Folha de S. Paulo


Ciclovias vs. Cerveró

SÃO PAULO - O que teria levado Fernando Haddad (PT) a propor a eleição direta para subprefeitos em São Paulo? Por que abrir mão de poder em certas regiões da cidade, entregando-as a administradores eleitos pela oposição? Qual o sentido de iniciar uma polêmica sobre a constitucionalidade da medida?

Ou seria Haddad um líder maquiavélico, cujo objetivo é enfraquecer vereadores chantagistas retirando deles o poder de indicar subprefeitos em seus currais eleitorais?

O prefeito, professor de ciência política, tem algo de uspiano e sonhático em sua personalidade. Provavelmente acredite genuinamente que eleger subprefeitos é algo que fortaleça a democracia, e talvez até sonhe com o dia em que São Paulo vire, senão uma ágora ateniense, ao menos um simulacro de Suíça, onde votar em plebiscitos é mania nacional.

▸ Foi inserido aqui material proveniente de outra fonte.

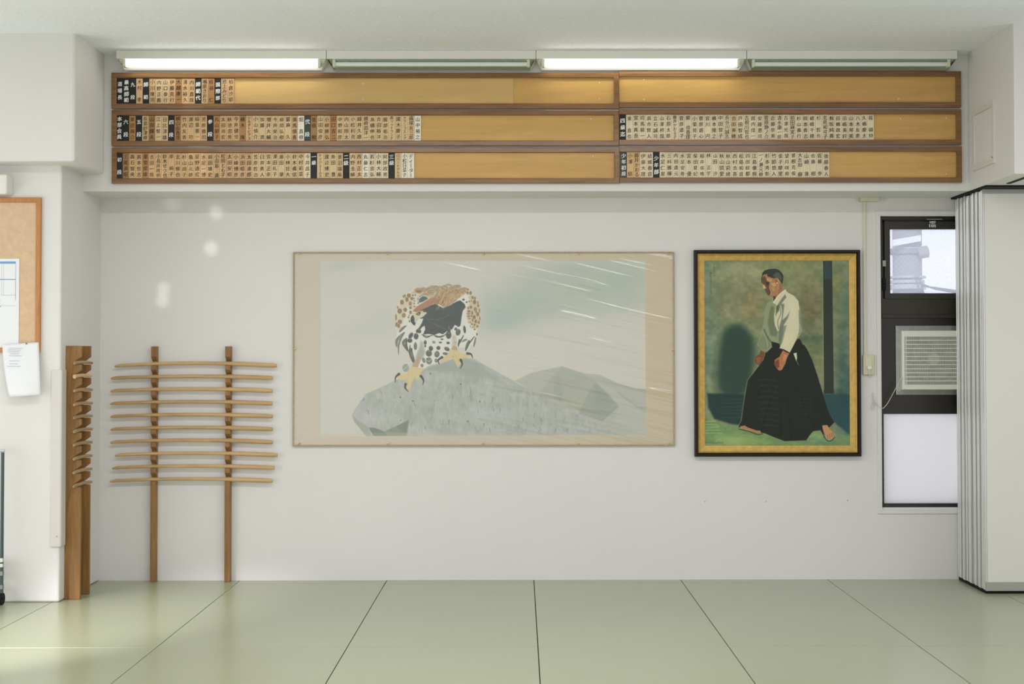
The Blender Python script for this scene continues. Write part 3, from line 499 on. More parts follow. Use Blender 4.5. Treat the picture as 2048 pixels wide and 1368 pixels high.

Mas é improvável que seja apenas a pequena Marina Silva que existe dentro de sua cabeça se manifestando. As diretas para subprefeito são mais um item na lista de inovações –para alguns, exotismos– que incluíram a pintura de faixas de ônibus, as ciclovias, as praças com internet grátis, a redução da velocidade nas marginais e a fracassada tentativa de proibir a venda de foie gras.

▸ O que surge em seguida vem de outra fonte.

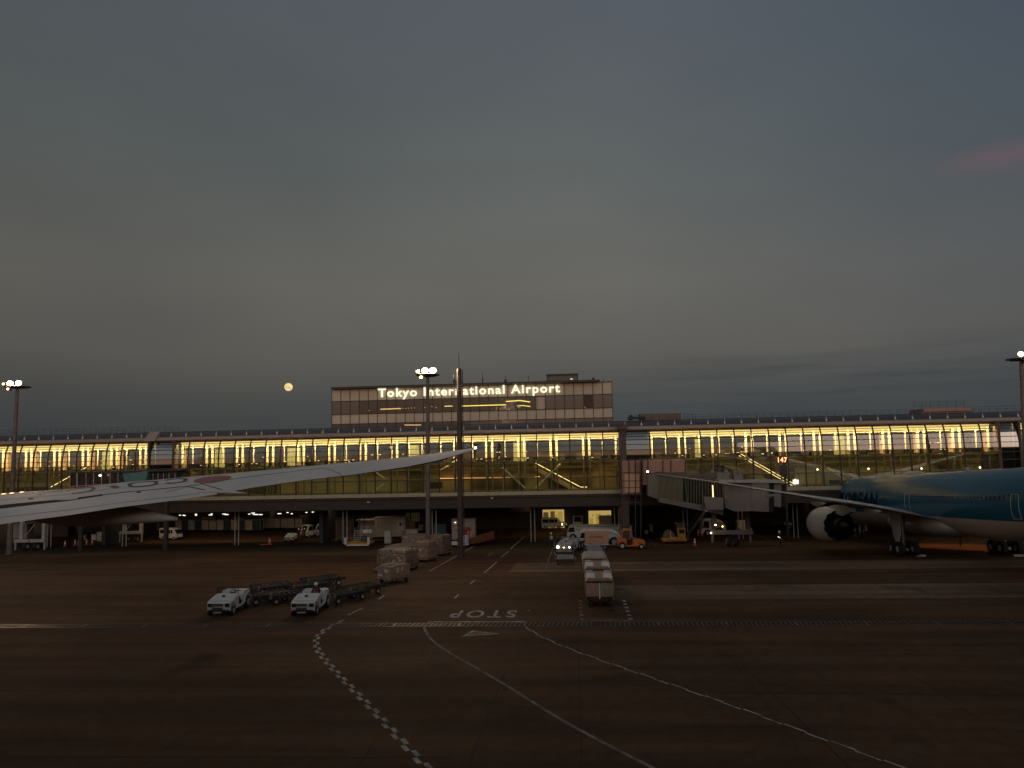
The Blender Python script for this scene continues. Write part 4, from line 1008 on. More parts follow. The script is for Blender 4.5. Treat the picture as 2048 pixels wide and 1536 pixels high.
    if vest:
        b = MB(); b.loft([[(a_*math.cos(2*PI*i/16), c_*math.sin(2*PI*i/16), z) for i in range(16)] for z, a_, c_ in ((1.02, .165, .13), (1.2, .165, .13), (1.38, .205, .14), (1.46, .13, .10))]); v_ = b.build('vest', vest, o, smooth=True)
        b = MB()
        for s in (-1, 1): b.box(s*.085, -.142, 1.06, .03, .012, .34); b.box(s*.085, .142, 1.06, .03, .012, .34)
        b.build('reflective_tape', M_tape, v_)
    return o
# ---- white baggage tractors (front along -y)
def tug(loc, rz, label, body, group=None, open_cab=True, sc=1.0):
    r = empty('baggage_tractor', loc, rz, label, 'tractor', group)
    r.scale = (sc*1.1, sc*1.1, sc*1.14)
    W_ = .72
    b = MB(); b.prism([(-1.45, .30), (-1.50, .75), (-1.38, .86), (-.25, 1.08), (-.22, .62), (-.18, .40), (.45, .40), (.5, .95), (.62, 1.12), (1.35, 1.12), (1.5, .95), (1.5, .35), (1.1, .30)], -W_, W_)
    bd = b.build('body', body, r, bevel=.04)
    b = MB(); b.prism([(-1.36, .875), (-.24, 1.095), (-.24, 1.11), (-1.38, .89)], -.62, .62); b.build('bonnet', body, bd)
    b = MB(); b.bar((0, -.78, .995), (0, -.82, 1.0), .12, 14); b.bar((-.11, -.8, .996), (.11, -.8, .996), .03, 6); b.build('bonnet_emblem', M_dark, bd)
    for zz, hh_ in ((.60, .14), (.42, .10)): b = MB(); b.box(-.08, -1.51, zz, .66, .04, hh_); b.build('grille_slot', M_rust, bd)
    b = MB(); b.box(0, -1.50, .30, 1.2, .1, .09); b.build('bumper', M_black, bd)
    b = MB(); b.box(-.05, -1.565, .22, .5, .03, .08); b.build('number_plate', M_beige, bd)
    for s in (-1, 1): b = MB(); b.box(s*.52, -1.48, .56, .27, .08, .19); b.build('headlight', M_black, bd)
    for s in (-1, 1):
        b = MB(); b.loft([[(s*(W_+q), -1.08+rr_*math.cos(PI*i/8)*.36, .36+rr_*math.sin(PI*i/8)*.40) for i in range(9)] for q, rr_ in ((-.02, 1), (.035, .93))], closed=False); b.build('wheel_arch', M_dark, bd)
        b = MB(); b.loft([[(s*(W_+q), .98+rr_*math.cos(PI*i/10)*.48, .42+rr_*math.sin(PI*i/10)*.52) for i in range(11)] for q, rr_ in ((-.15, 1), (.09, 1))], closed=False); b.build('rear_mudguard', body, bd)
        wheel(r, s*(W_-.06), -1.08, .29, .2); wheel(r, s*(W_-.02), .98, .39, .24)
    b = MB(); b.box(0, .30, .40, 1.2, .5, .22); b.box(.25, .42, .62, .5, .45, .16); b.box(.25, .66, .70, .5, .12, .42); b.build('seat', M_black, r, bevel=.03)
    b = MB(); b.bar((.22, -.15, .95), (.22, .02, 1.12), .025, 6)
    for i in range(12): a0 = 2*PI*i/12; a1 = 2*PI*(i+1)/12; b.bar((.22+.18*math.cos(a0), .04+.07*math.sin(a0), 1.13+.15*math.sin(a0)), (.22+.18*math.cos(a1), .04+.07*math.sin(a1), 1.13+.15*math.sin(a1)), .018, 5)
    b.build('steering_wheel', M_black, r)
    b = MB()
    for s in (-1, 1): b.bar((s*.66, -.25, 1.08), (s*.66, -.20, 1.42), .015, 5)
    b.bar((-.66, -.2, 1.42), (.66, -.2, 1.42), .015, 5); b.add([(-.66, -.25, 1.09), (.66, -.25, 1.09), (.66, -.2, 1.42), (-.66, -.2, 1.42)], [(0, 1, 2, 3)], 1)
    b.build('windscreen', [M_black, MATS.get('clear_glass') or glassmat('clear_glass', (.8, .8, .8), .03)], r)
    b = MB(); b.box(.3, -.12, 1.06, .34, .1, .1); b.build('red_dashboard', M_red, r)
    b = MB(); b.box(0, 1.55, .42, .3, .2, .12); b.bar((0, 1.6, .35), (0, 1.6, .62), .03, 6); b.build('tow_hitch', M_dark, r)
    return r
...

Quanto mais se fala nesses temas, menos se toca no que Haddad tem de mais frágil: as promessas de campanha não cumpridas, a falta de dinheiro, o escândalo em seu partido, o desastre econômico produzido por Dilma, sua aliada nominal.

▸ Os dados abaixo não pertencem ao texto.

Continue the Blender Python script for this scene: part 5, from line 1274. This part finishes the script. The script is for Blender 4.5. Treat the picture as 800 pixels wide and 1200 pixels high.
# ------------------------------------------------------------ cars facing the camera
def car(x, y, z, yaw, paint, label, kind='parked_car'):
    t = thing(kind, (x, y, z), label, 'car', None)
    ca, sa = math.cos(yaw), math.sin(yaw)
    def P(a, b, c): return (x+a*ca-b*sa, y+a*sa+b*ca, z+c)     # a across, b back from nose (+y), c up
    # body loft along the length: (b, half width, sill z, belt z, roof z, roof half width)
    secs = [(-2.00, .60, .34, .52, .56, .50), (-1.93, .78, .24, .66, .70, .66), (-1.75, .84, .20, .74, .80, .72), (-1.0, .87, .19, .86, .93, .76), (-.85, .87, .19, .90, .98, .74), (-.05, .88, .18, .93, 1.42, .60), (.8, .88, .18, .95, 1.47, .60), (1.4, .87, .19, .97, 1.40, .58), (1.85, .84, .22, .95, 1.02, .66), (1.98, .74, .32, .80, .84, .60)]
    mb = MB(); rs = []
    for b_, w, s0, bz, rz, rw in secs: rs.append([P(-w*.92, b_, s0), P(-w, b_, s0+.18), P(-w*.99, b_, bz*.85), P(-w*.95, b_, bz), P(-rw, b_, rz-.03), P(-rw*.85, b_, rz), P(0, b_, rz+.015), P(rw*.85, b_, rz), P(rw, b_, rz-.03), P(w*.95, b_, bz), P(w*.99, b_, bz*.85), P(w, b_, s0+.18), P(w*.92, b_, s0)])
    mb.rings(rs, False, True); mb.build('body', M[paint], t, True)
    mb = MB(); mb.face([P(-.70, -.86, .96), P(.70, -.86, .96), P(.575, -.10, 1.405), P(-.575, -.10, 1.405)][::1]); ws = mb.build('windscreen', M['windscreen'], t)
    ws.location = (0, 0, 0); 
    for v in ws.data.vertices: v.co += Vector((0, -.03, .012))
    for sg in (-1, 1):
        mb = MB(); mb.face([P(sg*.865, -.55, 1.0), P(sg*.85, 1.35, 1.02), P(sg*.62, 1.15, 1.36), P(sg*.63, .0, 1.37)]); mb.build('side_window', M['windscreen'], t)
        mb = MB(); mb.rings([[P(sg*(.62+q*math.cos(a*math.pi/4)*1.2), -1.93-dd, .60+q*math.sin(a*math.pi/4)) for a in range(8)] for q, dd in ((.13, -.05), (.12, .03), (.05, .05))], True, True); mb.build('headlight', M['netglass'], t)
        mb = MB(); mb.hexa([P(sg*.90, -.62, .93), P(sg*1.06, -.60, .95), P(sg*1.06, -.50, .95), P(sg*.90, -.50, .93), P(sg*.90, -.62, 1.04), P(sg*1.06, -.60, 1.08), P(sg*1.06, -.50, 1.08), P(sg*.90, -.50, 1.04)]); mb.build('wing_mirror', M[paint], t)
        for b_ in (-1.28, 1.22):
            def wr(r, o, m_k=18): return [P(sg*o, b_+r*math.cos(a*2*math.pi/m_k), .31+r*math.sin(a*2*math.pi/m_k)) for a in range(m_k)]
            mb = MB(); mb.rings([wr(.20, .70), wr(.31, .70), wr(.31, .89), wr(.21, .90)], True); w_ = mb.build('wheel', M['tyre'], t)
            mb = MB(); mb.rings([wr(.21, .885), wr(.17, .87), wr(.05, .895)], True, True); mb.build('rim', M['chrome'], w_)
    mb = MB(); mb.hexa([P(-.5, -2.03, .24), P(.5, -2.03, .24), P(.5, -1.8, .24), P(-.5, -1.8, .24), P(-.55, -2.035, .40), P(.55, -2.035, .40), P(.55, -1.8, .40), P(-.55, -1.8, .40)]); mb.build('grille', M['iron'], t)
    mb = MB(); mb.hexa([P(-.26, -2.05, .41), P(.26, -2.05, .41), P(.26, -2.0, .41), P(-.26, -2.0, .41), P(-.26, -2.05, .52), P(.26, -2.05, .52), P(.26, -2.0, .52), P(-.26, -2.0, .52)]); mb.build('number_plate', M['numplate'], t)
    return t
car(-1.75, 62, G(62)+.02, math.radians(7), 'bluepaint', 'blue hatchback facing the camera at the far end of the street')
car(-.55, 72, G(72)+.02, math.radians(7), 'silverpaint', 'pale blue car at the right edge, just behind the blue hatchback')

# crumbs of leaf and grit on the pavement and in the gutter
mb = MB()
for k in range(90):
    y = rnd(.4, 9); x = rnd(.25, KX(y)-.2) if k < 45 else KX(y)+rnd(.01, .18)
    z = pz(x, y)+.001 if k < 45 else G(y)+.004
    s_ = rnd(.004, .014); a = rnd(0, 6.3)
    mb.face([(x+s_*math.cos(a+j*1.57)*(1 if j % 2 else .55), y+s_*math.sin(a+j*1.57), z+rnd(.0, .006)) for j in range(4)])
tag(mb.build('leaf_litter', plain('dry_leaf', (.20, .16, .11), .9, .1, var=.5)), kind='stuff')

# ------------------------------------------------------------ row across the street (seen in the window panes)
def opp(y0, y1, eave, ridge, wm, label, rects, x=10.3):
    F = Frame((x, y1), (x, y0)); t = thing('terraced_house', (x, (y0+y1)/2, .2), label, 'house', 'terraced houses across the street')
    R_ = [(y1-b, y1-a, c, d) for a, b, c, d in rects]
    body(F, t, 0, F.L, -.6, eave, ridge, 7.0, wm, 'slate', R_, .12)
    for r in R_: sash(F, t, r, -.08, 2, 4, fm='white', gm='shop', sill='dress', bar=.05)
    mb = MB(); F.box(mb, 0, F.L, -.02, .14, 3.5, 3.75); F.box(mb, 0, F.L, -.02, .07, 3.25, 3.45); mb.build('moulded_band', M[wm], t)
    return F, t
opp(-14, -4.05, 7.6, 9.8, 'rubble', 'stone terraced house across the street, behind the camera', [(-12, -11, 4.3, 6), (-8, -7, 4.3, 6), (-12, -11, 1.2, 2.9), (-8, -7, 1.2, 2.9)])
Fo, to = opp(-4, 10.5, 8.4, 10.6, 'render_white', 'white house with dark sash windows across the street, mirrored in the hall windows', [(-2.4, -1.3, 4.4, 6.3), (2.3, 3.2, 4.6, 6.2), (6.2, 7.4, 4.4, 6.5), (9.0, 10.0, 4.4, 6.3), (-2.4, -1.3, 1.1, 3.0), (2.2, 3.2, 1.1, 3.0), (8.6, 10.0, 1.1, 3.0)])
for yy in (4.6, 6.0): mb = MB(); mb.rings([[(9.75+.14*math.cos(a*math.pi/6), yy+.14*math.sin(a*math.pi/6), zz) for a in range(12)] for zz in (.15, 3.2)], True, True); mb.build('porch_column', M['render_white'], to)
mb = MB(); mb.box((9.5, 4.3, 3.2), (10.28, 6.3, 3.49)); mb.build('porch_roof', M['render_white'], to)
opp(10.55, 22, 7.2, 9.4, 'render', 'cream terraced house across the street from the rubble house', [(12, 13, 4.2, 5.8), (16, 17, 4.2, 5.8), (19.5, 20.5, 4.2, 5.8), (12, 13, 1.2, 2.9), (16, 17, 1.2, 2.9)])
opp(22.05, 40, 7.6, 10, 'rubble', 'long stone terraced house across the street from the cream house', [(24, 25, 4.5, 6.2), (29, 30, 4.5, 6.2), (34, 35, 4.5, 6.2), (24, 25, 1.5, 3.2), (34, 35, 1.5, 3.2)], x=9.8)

Toda eleição municipal é uma mistura de temas locais e nacionais. Na deste ano, o pano de fundo da crise certamente terá mais peso que o habitual. Para ter alguma chance de reeleição, Haddad tentará desesperadamente falar de ciclovia, não de Cerveró. De eleição em subprefeituras, não de recessão. Quanto mais inusitado o tema, melhor.

Haddad precisa, em outras palavras, mudar de assunto, numa cidade que sente na pele as crises econômica e política. Boa sorte ao tentar.